*What to produce:* Go through the material below and copy each line where the word "scene" appears.

── Dataset content

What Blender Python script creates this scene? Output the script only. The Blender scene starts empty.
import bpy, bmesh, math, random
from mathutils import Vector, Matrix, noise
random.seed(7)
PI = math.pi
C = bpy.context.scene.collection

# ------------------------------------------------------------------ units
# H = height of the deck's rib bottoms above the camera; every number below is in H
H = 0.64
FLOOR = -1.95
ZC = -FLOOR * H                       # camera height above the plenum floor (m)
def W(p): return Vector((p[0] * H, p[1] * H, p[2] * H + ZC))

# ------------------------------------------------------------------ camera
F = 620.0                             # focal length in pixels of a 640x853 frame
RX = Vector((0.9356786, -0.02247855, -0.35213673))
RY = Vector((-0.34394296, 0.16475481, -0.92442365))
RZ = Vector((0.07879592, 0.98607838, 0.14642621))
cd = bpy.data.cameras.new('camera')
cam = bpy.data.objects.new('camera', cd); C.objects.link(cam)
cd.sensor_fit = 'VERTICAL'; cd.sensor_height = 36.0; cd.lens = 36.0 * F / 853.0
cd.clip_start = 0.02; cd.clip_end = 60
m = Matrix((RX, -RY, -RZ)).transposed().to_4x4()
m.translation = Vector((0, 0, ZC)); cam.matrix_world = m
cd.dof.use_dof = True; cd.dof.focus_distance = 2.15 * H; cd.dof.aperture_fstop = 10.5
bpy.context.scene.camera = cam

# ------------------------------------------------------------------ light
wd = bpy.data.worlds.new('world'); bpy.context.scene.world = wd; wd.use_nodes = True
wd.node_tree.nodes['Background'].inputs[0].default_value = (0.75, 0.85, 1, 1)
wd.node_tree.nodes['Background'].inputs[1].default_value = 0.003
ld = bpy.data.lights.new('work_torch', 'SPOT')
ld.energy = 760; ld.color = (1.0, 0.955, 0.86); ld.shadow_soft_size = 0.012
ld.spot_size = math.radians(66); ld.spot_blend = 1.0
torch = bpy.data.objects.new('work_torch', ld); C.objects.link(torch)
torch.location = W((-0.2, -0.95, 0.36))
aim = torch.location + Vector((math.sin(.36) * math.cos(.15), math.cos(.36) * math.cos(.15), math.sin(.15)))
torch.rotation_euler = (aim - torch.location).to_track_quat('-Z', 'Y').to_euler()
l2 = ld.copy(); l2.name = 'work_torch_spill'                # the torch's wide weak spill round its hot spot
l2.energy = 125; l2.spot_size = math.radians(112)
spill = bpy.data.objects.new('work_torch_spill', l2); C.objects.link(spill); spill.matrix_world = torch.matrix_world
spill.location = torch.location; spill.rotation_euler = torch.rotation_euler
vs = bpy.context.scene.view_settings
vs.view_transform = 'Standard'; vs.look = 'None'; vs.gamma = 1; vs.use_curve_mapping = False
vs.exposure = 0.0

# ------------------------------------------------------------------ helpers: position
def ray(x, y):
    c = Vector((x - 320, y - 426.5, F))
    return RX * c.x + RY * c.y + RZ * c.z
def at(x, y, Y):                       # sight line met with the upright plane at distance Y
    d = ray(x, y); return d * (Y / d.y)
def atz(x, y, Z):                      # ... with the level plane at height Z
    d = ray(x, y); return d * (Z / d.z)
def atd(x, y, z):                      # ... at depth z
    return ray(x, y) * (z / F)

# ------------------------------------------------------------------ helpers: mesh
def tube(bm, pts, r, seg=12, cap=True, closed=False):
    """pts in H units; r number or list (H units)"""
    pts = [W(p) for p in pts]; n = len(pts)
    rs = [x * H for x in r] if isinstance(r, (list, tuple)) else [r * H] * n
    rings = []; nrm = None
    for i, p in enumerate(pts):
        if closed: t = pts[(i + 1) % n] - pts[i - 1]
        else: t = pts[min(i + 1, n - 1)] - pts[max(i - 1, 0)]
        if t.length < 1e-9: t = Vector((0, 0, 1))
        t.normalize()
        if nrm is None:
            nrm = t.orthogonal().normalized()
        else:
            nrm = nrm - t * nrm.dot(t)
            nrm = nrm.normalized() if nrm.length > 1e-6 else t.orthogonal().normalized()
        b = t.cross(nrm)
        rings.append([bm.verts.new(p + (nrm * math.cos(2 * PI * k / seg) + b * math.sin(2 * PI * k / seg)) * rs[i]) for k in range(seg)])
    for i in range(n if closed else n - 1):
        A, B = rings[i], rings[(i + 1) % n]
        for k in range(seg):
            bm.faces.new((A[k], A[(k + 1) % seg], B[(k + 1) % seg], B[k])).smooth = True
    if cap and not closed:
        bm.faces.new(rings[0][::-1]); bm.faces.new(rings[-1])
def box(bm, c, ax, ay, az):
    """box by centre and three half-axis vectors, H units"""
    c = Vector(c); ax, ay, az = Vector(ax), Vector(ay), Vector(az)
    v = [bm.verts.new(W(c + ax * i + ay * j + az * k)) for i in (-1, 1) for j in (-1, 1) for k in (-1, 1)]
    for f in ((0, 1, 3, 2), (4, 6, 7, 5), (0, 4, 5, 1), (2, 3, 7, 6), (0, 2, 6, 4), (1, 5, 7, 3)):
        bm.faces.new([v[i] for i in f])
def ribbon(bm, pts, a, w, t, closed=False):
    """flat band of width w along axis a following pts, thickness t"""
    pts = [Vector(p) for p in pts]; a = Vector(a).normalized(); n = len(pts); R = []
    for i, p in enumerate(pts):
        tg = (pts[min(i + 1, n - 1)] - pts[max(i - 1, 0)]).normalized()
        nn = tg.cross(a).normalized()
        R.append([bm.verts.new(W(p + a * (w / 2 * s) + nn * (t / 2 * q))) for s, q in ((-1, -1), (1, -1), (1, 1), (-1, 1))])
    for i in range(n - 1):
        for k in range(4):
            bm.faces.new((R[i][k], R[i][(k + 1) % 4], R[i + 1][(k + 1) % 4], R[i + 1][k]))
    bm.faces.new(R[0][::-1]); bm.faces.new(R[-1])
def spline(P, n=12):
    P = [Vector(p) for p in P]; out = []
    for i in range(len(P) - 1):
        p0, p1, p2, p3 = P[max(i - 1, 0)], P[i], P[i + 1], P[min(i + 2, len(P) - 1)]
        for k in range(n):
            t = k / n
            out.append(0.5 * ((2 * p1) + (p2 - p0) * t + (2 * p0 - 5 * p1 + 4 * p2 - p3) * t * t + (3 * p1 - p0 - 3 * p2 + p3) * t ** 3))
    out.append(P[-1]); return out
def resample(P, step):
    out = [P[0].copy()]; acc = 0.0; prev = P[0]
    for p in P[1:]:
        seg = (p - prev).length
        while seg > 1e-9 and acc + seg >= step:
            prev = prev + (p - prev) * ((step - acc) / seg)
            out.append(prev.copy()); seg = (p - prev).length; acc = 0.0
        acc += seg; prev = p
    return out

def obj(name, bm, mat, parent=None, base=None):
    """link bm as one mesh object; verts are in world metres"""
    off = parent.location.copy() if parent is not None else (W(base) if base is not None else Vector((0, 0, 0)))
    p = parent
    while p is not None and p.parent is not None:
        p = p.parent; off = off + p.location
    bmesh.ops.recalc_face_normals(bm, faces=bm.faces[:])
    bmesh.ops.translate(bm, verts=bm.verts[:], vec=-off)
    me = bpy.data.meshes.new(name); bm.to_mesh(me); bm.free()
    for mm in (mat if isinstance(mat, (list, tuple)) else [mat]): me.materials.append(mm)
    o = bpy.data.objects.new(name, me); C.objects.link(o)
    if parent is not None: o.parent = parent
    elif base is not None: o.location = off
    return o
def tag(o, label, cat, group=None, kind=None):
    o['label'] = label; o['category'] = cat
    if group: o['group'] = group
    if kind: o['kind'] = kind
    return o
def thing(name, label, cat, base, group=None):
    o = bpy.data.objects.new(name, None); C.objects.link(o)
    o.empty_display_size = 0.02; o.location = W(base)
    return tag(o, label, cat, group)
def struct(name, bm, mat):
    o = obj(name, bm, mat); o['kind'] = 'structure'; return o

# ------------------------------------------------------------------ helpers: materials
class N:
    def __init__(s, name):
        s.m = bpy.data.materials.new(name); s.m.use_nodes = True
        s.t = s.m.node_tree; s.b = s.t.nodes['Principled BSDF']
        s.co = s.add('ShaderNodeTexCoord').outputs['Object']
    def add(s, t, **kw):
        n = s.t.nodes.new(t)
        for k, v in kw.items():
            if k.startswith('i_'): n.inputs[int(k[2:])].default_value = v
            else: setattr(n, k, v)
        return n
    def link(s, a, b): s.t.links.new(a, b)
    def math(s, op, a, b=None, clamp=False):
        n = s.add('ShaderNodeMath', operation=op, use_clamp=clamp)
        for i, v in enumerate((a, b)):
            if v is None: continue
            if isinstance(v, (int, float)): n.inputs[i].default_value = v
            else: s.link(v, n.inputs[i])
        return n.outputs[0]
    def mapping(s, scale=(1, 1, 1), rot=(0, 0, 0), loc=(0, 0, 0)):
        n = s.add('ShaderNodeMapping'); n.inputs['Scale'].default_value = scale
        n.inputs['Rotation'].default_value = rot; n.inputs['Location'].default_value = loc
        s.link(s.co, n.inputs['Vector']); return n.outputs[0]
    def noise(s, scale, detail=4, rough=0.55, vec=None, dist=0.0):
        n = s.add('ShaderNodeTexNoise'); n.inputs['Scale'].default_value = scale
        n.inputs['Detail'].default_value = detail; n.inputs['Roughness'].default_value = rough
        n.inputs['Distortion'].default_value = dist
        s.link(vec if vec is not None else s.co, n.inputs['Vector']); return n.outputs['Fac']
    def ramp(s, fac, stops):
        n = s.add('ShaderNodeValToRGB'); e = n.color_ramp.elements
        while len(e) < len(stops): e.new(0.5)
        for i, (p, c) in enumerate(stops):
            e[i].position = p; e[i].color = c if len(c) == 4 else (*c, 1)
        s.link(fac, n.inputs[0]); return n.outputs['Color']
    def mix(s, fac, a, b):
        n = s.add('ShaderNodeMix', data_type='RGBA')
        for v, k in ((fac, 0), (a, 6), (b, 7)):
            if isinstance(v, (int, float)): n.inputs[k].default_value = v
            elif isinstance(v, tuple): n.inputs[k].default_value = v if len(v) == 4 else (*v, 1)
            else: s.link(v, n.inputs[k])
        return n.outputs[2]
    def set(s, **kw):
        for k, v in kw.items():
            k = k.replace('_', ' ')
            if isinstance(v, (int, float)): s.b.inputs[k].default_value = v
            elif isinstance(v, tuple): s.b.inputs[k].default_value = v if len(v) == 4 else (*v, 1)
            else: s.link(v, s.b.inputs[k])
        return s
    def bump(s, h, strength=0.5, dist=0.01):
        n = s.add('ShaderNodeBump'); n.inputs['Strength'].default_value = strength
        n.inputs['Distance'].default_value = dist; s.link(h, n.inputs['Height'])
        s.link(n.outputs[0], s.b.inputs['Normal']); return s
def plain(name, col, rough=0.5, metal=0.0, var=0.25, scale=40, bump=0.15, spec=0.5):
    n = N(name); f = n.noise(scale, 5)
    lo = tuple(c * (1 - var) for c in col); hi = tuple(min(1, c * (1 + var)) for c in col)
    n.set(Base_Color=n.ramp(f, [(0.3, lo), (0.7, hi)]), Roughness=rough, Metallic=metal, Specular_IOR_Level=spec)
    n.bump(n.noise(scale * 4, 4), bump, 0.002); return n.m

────

*Correct response:*
What Blender Python script creates this scene? Output the script only. The Blender scene starts empty.
C = bpy.context.scene.collection
bpy.context.scene.camera = cam
wd = bpy.data.worlds.new('world'); bpy.context.scene.world = wd; wd.use_nodes = True
vs = bpy.context.scene.view_settings